A luz que se seguiu à explosão, chamada emissão remanescente, também exibiu características invulgares. O Fermi detetou raios-gama altamente energéticos que começaram 1,5 horas após a explosão e duraram mais de 2 horas.

Estes raios-gama atingiram energias até mil milhões de eletrões-volt (a energia da luz visível mede entre cerca de 2 a 3 eletrões-volt, para comparação).

“Esta é a primeira vez que vemos um tal excesso de raios-gama altamente energéticos no rescaldo de um evento de fusão. Normalmente, essa emissão diminui com o tempo”, disse Alessio Mei, candidato a doutoramento no Instituto de Ciências Gran Sasso em Áquila, Itália, que liderou um grupo que estudou os dados.

“É possível que estes raios-gama altamente energéticos venham de colisões entre a luz visível da quilonova e os eletrões em jatos de partículas. Os jatos podem estar a enfraquecer os da explosão inicial ou novos alimentados pelo resultante buraco negro ou magnetar”.

Os cientistas pensam que as fusões entre estrelas de neutrões são uma das principais fontes dos elementos pesados do Universo. Basearam as suas estimativas na taxa de explosões curtas que se pensa ocorrerem em todo o cosmos. Agora também terão de ter em conta as explosões longas nos seus cálculos.
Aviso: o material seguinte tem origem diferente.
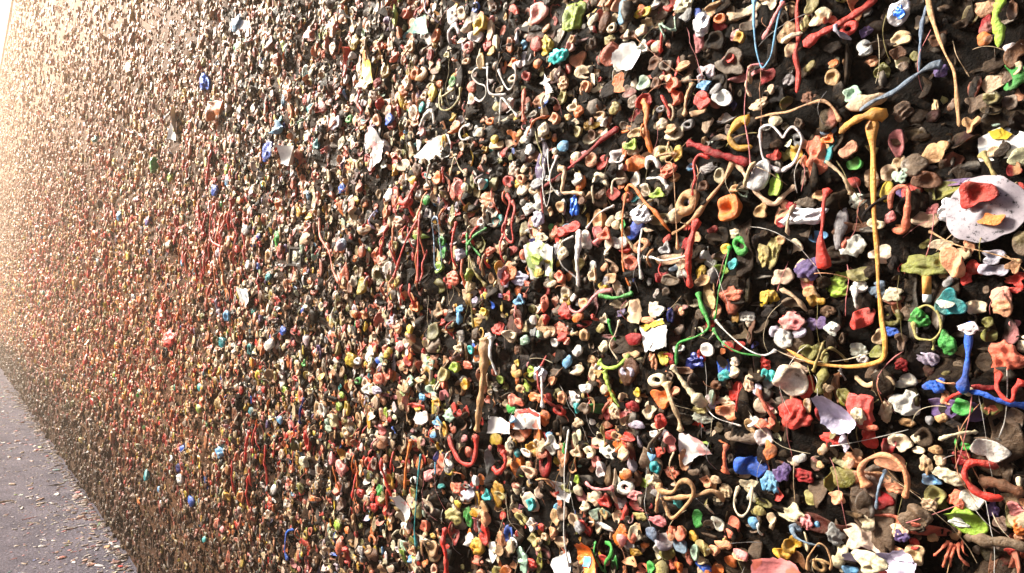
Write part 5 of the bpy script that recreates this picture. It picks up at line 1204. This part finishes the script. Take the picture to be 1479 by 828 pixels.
r = np.random.default_rng(31)
sizes = np.sort(np.clip(r.lognormal(math.log(0.0094), 0.38, 34000), 0.0044, 0.021))[::-1]
near = pack(r, -4.2, 0.75, 0.0, 3.6, sizes, 0.53, 0.045)
px, py, dd = to_px(near[:, 0], near[:, 1])  if False else (None, None, None)
def project(X, Z):
    rel = np.stack([X - CAM.x, np.full_like(X, -CAM.y), Z - CAM.z], -1)
    d = rel @ np.array(fwd)
    return W_PX / 2 + F_PX * (rel @ np.array(rgt)) / d, H_PX / 2 - F_PX * (rel @ np.array(upv)) / d, d
def thin(r, X, Z):
    """gum is sparse high on the wall and dull near the ground"""
    p = np.clip(1.15 - 0.80 * np.clip((Z - 2.6) / 1.3, 0, 1.2), 0.24, 1) * np.clip(0.60 + Z / 0.7, 0, 1)
    w = np.sin(X * 9.1 + 2 * np.sin(Z * 7.3)) + np.sin(Z * 11.7 + 1.7 * np.sin(X * 6.1 + 1)) + np.sin(X * 23 + Z * 19)
    p = p * np.clip(0.86 + 0.17 * w, 0.4, 1)
    return r.uniform(size=len(X)) < p
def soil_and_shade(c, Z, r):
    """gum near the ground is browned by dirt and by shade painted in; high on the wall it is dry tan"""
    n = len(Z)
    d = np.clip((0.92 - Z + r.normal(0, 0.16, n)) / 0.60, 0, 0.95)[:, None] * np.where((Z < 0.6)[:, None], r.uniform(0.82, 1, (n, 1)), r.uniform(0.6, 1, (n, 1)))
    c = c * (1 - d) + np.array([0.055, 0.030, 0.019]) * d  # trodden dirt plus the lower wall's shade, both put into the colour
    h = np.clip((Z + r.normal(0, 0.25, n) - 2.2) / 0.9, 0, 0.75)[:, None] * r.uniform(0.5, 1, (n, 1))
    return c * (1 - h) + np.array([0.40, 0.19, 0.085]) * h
def scatter_rows(P, r, tmpl, dep=0.95):
    X, Z, rad = P[:, 0], P[:, 1], P[:, 2]
    n = len(P)
    asp = np.exp(r.normal(0, 0.18, n))
    rad = np.where(X > -0.45, np.minimum(rad, 0.0135), rad)
    hu, hv = rad * asp, rad / asp
    hw = np.minimum(hu, hv) * r.uniform(0.4, 1.05, n) * dep
    col = pick_colours(r, n)
    # the nearest stretch is the oldest: most of its small gums are blackened
    old = (X > -0.75) & (r.uniform(size=n) < np.clip((X + 0.75) / 0.6, 0, 1) * 0.72)
    dull = np.array([[0.012, 0.008, 0.006], [0.035, 0.022, 0.014], [0.11, 0.075, 0.048], [0.022, 0.019, 0.018], [0.06, 0.04, 0.017]])[r.integers(0, 5, n)]
    col = np.where(old[:, None], dull * r.uniform(.7, 1.2, (n, 1)), col)
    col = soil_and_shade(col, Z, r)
    far = np.clip((-X - 1.3) / 3.0, 0, 1)[:, None]                # warm glare over the far stretch, tinted into the gum colours
    col = col * (1 - far) + col * np.array([1.0, 0.66, 0.36]) * far
    warm = (X < -0.7) & (r.uniform(size=n) < 0.34)
    wc = np.array([LINP[k] for k in ('salmon', 'orange', 'mustard', 'olive', 'tan', 'red', 'yellow', 'peach')])[r.integers(0, 8, n)] * r.uniform(.6, 1.05, (n, 1))
    col = np.where(warm[:, None], wc, col)
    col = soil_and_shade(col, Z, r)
    # families of red stretched gum cluster here and there
    for cx, cz, cr in RED_SPOTS:
        m = (np.hypot((X - cx), (Z - cz)) < cr) & (r.uniform(size=n) < 0.30)
        col[m] = np.array([LINP[k] for k in ('red', 'salmon', 'orange', 'red')])[r.integers(0, 4, m.sum())] * r.uniform(0.6, 1.0, (m.sum(), 1))
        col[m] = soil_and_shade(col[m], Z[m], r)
    ids = r.integers(0, len(tmpl), n)
    mass.templates(tmpl, ids, X, Z, hu, hv, hw, r.normal(0, 0.5, n) + np.where(r.uniform(size=n) < 0.5, 0, math.pi), col)
RED_SPOTS = [(*wall_at(x, y), q) for x, y, q in ((315, 350, .35), (240, 460, .55), (560, 360, .14), (180, 560, .6), (690, 640, .10), (130, 360, 1.2), (500, 660, .12), (60, 420, 2.5))]
P = near[thin(r, near[:, 0], near[:, 1])]
P = P[r.uniform(size=len(P)) > 0.42 * np.clip((P[:, 0] + 0.7) / 0.6, 0, 1)]
px, py, dd = project(P[:, 0], P[:, 1])
P1 = P[(dd < 2.2)]; P2 = P[(dd >= 2.2)]
scatter_rows(P1, r, MID); scatter_rows(P2, r, LOW)
# the listed smaller pieces that are not single objects
q = [e for e in rest]
r2 = np.random.default_rng(41)
if q:
    arr = lambda k: np.array([e[k] for e in q], float)
    kinds = np.array([{'b': 'c'}.get(e['kind'], e['kind']) for e in q])
    ids = np.array([r2.choice([i for i, kk in enumerate(KINDS) if kk == k]) for k in kinds])
    hu, hv = arr('hu') * 1.05, arr('hv') * 1.05
    mass.templates(MID, ids, arr('X'), arr('Z'), hu, hv, 0.9 * np.minimum(hu, hv), r2.normal(0, 0.2, len(q)),
                   np.clip(np.array([LINP[e['colour']] for e in q]) * r2.uniform(.9, 1.1, (len(q), 1)), 0, .86), 0.005)
# old film: broad flat smears the other pieces were pressed onto
rs = np.random.default_rng(45)
SM = [blob('p', rs, 6, 20) for _ in range(10)]
n = 1500
X = rs.uniform(-2.8, 0.75, n); Z = rs.uniform(0.5, 2.7, n); rad = rs.lognormal(math.log(0.016), 0.35, n); asp = np.exp(rs.normal(0, 0.35, n))
film = np.array([[0.010, 0.006, 0.004], [0.03, 0.018, 0.011], [0.004, 0.003, 0.0025], [0.10, 0.064, 0.04], [0.014, 0.010, 0.009], [0.07, 0.017, 0.012], [0.24, 0.17, 0.115]])[rs.choice(7, n, p=[.30, .16, .27, .09, .1, .05, .03])]
mass.templates(SM, rs.integers(0, 10, n), X, Z, rad * asp, rad / asp, np.full(n, 0.006), rs.uniform(0, 6.28, n), film, 0.001, True)
n = 1500
X = rs.uniform(-2.8, 0.75, n); Z = rs.uniform(0.7, 2.6, n); rad = rs.lognormal(math.log(0.0095), 0.35, n); asp = np.exp(rs.normal(0, 0.4, n))
k = X + rs.uniform(0, 0.9, n) < 0.75
X, Z, rad, asp = X[k], Z[k], rad[k], asp[k]; n = len(X)
mass.templates(SM, rs.integers(0, 10, n), X, Z, rad * asp, rad / asp, np.full(n, 0.007), rs.uniform(0, 6.28, n), soil_and_shade(pick_colours(rs, n), Z, rs) * 0.85, 0.0015, True)
# blackened old residue between them
r3 = np.random.default_rng(51)
n = 15000
X = r3.uniform(-2.6, 0.75, n); Z = r3.uniform(0.55, 2.55, n); rad = r3.lognormal(math.log(0.0055), 0.42, n)
asp = np.exp(r3.normal(0, 0.4, n))
dark = np.array([[0.0025, 0.002, 0.0018], [0.006, 0.004, 0.003], [0.018, 0.011, 0.007], [0.085, 0.053, 0.033], [0.009, 0.007, 0.0065]])[r3.choice(5, n, p=[.3, .28, .2, .12, .1])]
mass.templates(TINY, r3.integers(0, len(TINY), n), X, Z, rad * asp, rad / asp, rad * r3.uniform(.5, 1.2, n), r3.uniform(0, 6.28, n), dark)
# far field
r4 = np.random.default_rng(61)
def far_band(x0, x1, z1, per, rm, tmpl, dep):
    n = int((x1 - x0) * z1 * per)
    X = r4.uniform(x0, x1, n); Z = r4.uniform(0, z1, n)
    k = thin(r4, X, Z); X, Z = X[k], Z[k]
    px, py, d = project(X, Z)
    k = in_view(px, py, 160); X, Z = X[k], Z[k]
    rad = np.clip(r4.lognormal(math.log(rm), 0.35, len(X)), .005, .05)
    scatter_rows(np.stack([X, Z, rad], -1), r4, tmpl, dep)
far_band(-4.6, -1.3, 2.6, 1100, 0.0105, LOW, 0.8)
far_band(-9.0, -4.2, 7.4, 1300, 0.0165, TINY, 0.9)
far_band(-24.0, -9.0, 7.4, 560, 0.027, TINY, 0.9)
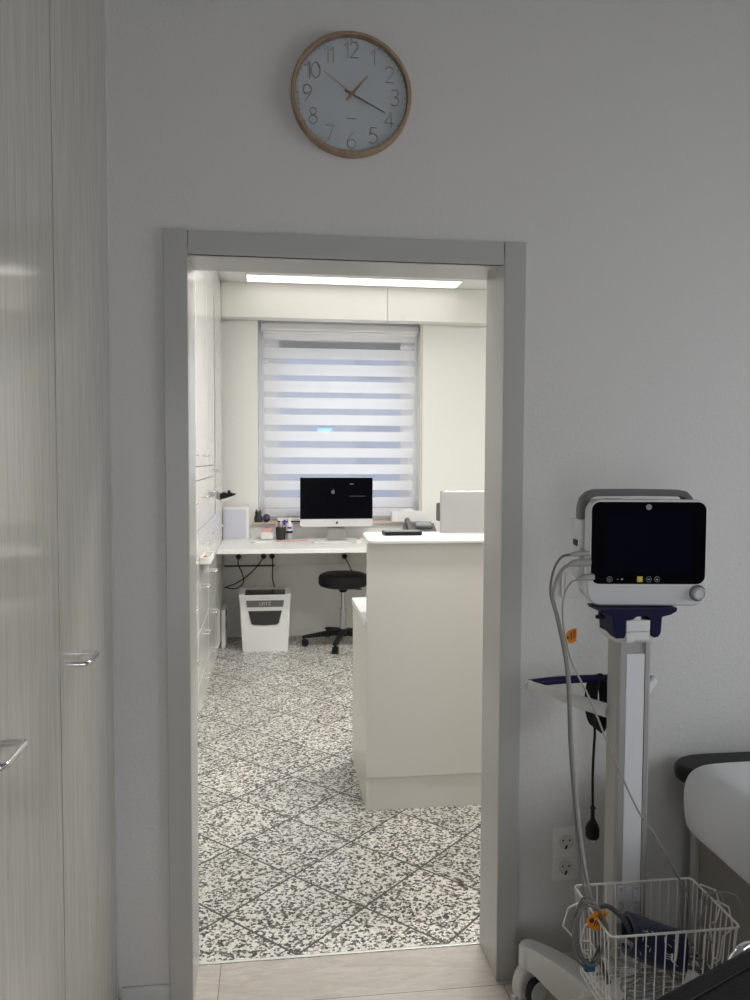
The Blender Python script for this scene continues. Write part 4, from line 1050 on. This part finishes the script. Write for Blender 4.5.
# scanner arm fixed to the cabinet side
sc_ = thing('card_reader', 'black angular device on a white arm sticking out beside the cabinet above the desk', 'device', (FXC+.001, 4.10, 1.152))
b = MB(); b.prism([(0, 0), (.045, .012), (.112, .034), (.118, .046), (.094, .046), (.085, .052), (.05, .048), (.03, .056), (.012, .052), (0, .044)], 'y', -.04, .04, .003); b.build('body', 'black', sc_)
b = MB(); b.lathe([(0, 0), (.011, .0), (.013, .008), (.008, .018), (0, .02)], (.066, -.01, .051), 16); b.build('dial', 'black', sc_)
b = MB(); b.prism([(0, -.016), (.085, .006), (.112, .026), (.10, .028), (.045, .010), (0, -.002)], 'y', -.03, .03, .001); b.build('arm', 'white', sc_)

# ---- windowsill things
SZ = .9455
cat = thing('cat_figurine', 'small dark cat figurine with pink ears on the windowsill', 'figurine', (-.112, 4.47, SZ))
b = MB(); b.lathe([(0, 0), (.030, 0), (.034, .02), (.030, .05), (.024, .062), (.027, .074), (.022, .088), (0, .092)], n=24)
for s_ in (-1, 1): b.lathe([(.011, .0), (.0, .028)], (s_*.015, 0, .082), 12)
b.build('body', 'figure', cat)
b = MB(); b.prism([(-.012, .085), (.012, .085), (.0, .108)], 'y', -.010, -.004); b.build('ears', 'pink', cat)
ball = thing('round_figurine', 'round dark ball figurine with violet patch beside the cat figurine', 'figurine', (-.047, 4.46, SZ))
b = MB(); b.lathe([(0, 0), (.014, .002), (.027, .016), (.031, .034), (.027, .052), (.014, .066), (0, .069)], n=28); b.build('body', 'figure', ball)
b = MB(); b.lathe([(0, .003), (.010, .002), (.012, 0), (0, 0)], (.004, -.0300, .036), 16, 'y'); b.build('face', 'blueink', ball)
wb = thing('flat_device', 'flat white device with dark underside on the sill left of the computer', 'device', (.165, 4.49, SZ))
MB().box(-.12, .12, -.05, .05, 0, .010, .002).build('base', 'black', wb)
MB().box(-.121, .121, -.052, .05, .0105, .030, .004).build('cover', 'white', wb)
tx_ = thing('tissue_box', 'white tissue box with a tissue sticking out on the right end of the windowsill', 'tissue box', (1.128, 4.48, SZ))
MB().box(-.140, .140, -.06, .06, 0, .085, .003).build('box_body', 'white', tx_)
t = bmesh.new(); rnd = random.Random(4); g = []
for i in range(9):
    row = []
    for j in range(4):
        u = i/8; x = -.055+.11*u; row.append(t.verts.new((x, -.012+.008*j+.006*math.sin(i*2+j), .085+(0, .014, .022, .006)[j]*(.6+.7*rnd.random())*math.sin(PI*(.1+.8*u)))))
    g.append(row)
for A, B in zip(g, g[1:]):
    for j in range(3): t.faces.new((A[j], A[j+1], B[j+1], B[j]))
b = MB(); b._merge(t); o = b.build('tissue', 'coated', tx_); o.modifiers.clear(); mod = o.modifiers.new('s', 'SOLIDIFY'); mod.thickness = .0015; mod = o.modifiers.new('ss', 'SUBSURF'); mod.levels = 2; mod.render_levels = 2
# ---- desk telephone
ph = thing('desk_telephone', 'dark grey desk telephone with display behind the reception counter', 'telephone', (1.195, 4.28, DZ+.0005))
b = MB(); b.prism([(-.11, 0), (-.11, .030), (.09, .120), (.10, .115), (.10, 0)], 'x', -.125, .135, .004); b.build('base', 'midgrey', ph)
Rm = Matrix.Translation((0, -.0, .078)) @ Matrix.Rotation(math.radians(24), 4, 'X')
b = MB(); b.box(-.035, .105, .0, .085, .012, .028, .004, mat=Rm); pd = b.build('display_housing', 'midgrey', ph)
MB().box(-.026, .096, .012, .076, .0285, .0295, mat=Rm).build('display', 'alu', pd, False)
b = MB()
for r_ in range(4):
    for c_ in range(3): b.box(-.02+c_*.022, -.004+c_*.022, -.085+r_*.018, -.074+r_*.018, .0, .006, .001, 1, mat=Rm)
b.build('keys', 'logo', ph, False)
b = MB(); b.tube([(-.092, -.09, .035), (-.092, -.085, .068), (-.092, .02, .128), (-.092, .075, .150), (-.092, .095, .118)], .02, 12, radii=[.024, .022, .016, .016, .022, .026]); b.build('handset', 'midgrey', ph)
# device left of the silver computer
dv = thing('card_terminal', 'small dark grey terminal on a white stand left of the silver computer', 'terminal', (.805, 1.62, .795))
b = MB(); b.lathe([(0, 0), (.05, 0), (.05, .008), (.012, .014), (.010, .38), (0, .38)], (.01, 0, 0), 24); b.build('stand', 'white', dv)
b = MB(); b.prism(rrect(-.026, .03, .375, .462, .008), 'y', -.012, .012, .003); b.build('head', 'midgrey', dv)

# ------------------------------------------------------------------ ceiling lamp of the near room (off)
# ------------------------------------------------------------------ lights
def area(name, loc, size, sy, energy, col, rot):
    l = bpy.data.lights.new(name, 'AREA'); l.shape = 'RECTANGLE'; l.size = size; l.size_y = sy; l.energy = energy; l.color = col
    o = bpy.data.objects.new(name, l); COL.objects.link(o); o.location = loc; o.rotation_euler = rot; return o
# daylight entering by the right-hand window
area('window_daylight', (NX1+.62, (wy0+wy1)/2, (wz0+wz1)/2+.30), 1.7, 2.2, 35, (.99, .995, .99), (0, math.radians(66), 0))
area('window_daylight', (.17, NY0-.17, 1.03), 1.1, 1.85, 2.5, (1, .98, .94), (math.radians(90), 0, 0))  # fill light added at the invented back window
# unseen ceiling panel added to raise the light in the far room
lt2 = thing('ceiling_light', 'second LED panel nearer the doorway, out of the picture above', 'ceiling light', (1.15, 2.25, FH))
MB().prism(rrect(-.6, .6, -.105, .105, .004), 'z', -.012, -.0005).build('frame', 'white', lt2)
MB().box(-.59, .59, -.095, .095, -.016, -.0125).build('diffuser', 'led', lt2, False)
area('led_panel_light', (1.15, 2.25, FH-.02), 1.16, .18, 46, (1, .98, .94), (0, 0, 0))

lt3 = thing('ceiling_light', 'LED panel between the doorway and the reception counter, above the picture', 'ceiling light', (.8, .72, FH))  # added out of view to brighten the counter front
MB().prism(rrect(-.6, .6, -.105, .105, .004), 'z', -.012, -.0005).build('frame', 'white', lt3)
MB().box(-.59, .59, -.095, .095, -.016, -.0125).build('diffuser', 'led', lt3, False)
area('led_panel_light', (.8, .72, FH-.02), 1.16, .18, 27, (1, .98, .94), (0, 0, 0))
# sky outside
wd = bpy.data.worlds.new('world'); SC.world = wd; wd.use_nodes = True
nt = wd.node_tree; bg = nt.nodes['Background']
sky = nt.nodes.new('ShaderNodeTexSky'); sky.sky_type = 'PREETHAM' if 'PREETHAM' in [e.identifier for e in sky.bl_rna.properties['sky_type'].enum_items] else sky.sky_type
mixc = nt.nodes.new('ShaderNodeMix'); mixc.data_type = 'RGBA'; mixc.inputs['Factor'].default_value = .9
nt.links.new(sky.outputs[0], mixc.inputs['A']); mixc.inputs['B'].default_value = (.94, .96, 1.0, 1)
nt.links.new(mixc.outputs['Result'], bg.inputs['Color']); bg.inputs['Strength'].default_value = 2.9

# ------------------------------------------------------------------ camera
F, D_, H_ = 800.0, 2.129, 1.464
yaw, pitch, roll = .128, -.051, .004
cy, sy_, cp_, sp_ = math.cos(yaw), math.sin(yaw), math.cos(pitch), math.sin(pitch)
f = Vector((sy_*cp_, cy*cp_, sp_)); r = Vector((cy, -sy_, 0)); u = r.cross(f)
r2 = math.cos(roll)*r + math.sin(roll)*u; u2 = -math.sin(roll)*r + math.cos(roll)*u
cam = bpy.data.cameras.new('camera'); co = bpy.data.objects.new('camera', cam); COL.objects.link(co)
co.matrix_world = Matrix(((r2.x, u2.x, -f.x, 0), (r2.y, u2.y, -f.y, -D_), (r2.z, u2.z, -f.z, H_), (0, 0, 0, 1)))
cam.sensor_fit = 'VERTICAL'; cam.sensor_height = 24; cam.lens = F/1000*24; cam.clip_start = .02
SC.camera = co
SC.view_settings.view_transform = 'Standard'; SC.view_settings.look = 'None'; SC.view_settings.gamma = 1
SC.view_settings.use_curve_mapping = False; SC.view_settings.exposure = 0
Uma equipa liderada por Benjamin Gompertz, astrofísico da Universidade de Birmingham, no Reino Unido, analisou toda a curva da luz altamente energética, ou a evolução do brilho do evento ao longo do tempo.

Os cientistas observaram características que podem fornecer uma chave para identificar eventos semelhantes – explosões longas a partir de fusões – no futuro, mesmo aqueles mais fracos ou mais distantes.

Quantos mais eventos os astrónomos puderem encontrar, mais poderão aperfeiçoar a sua compreensão desta nova classe de fenómenos.

No dia 7 de dezembro de 2022, os artigos científicos liderados por Rastinejad, Troja e Mei foram publicados na revista Nature, e um artigo científico liderado por Gompertz foi publicado na revista Nature Astronomy.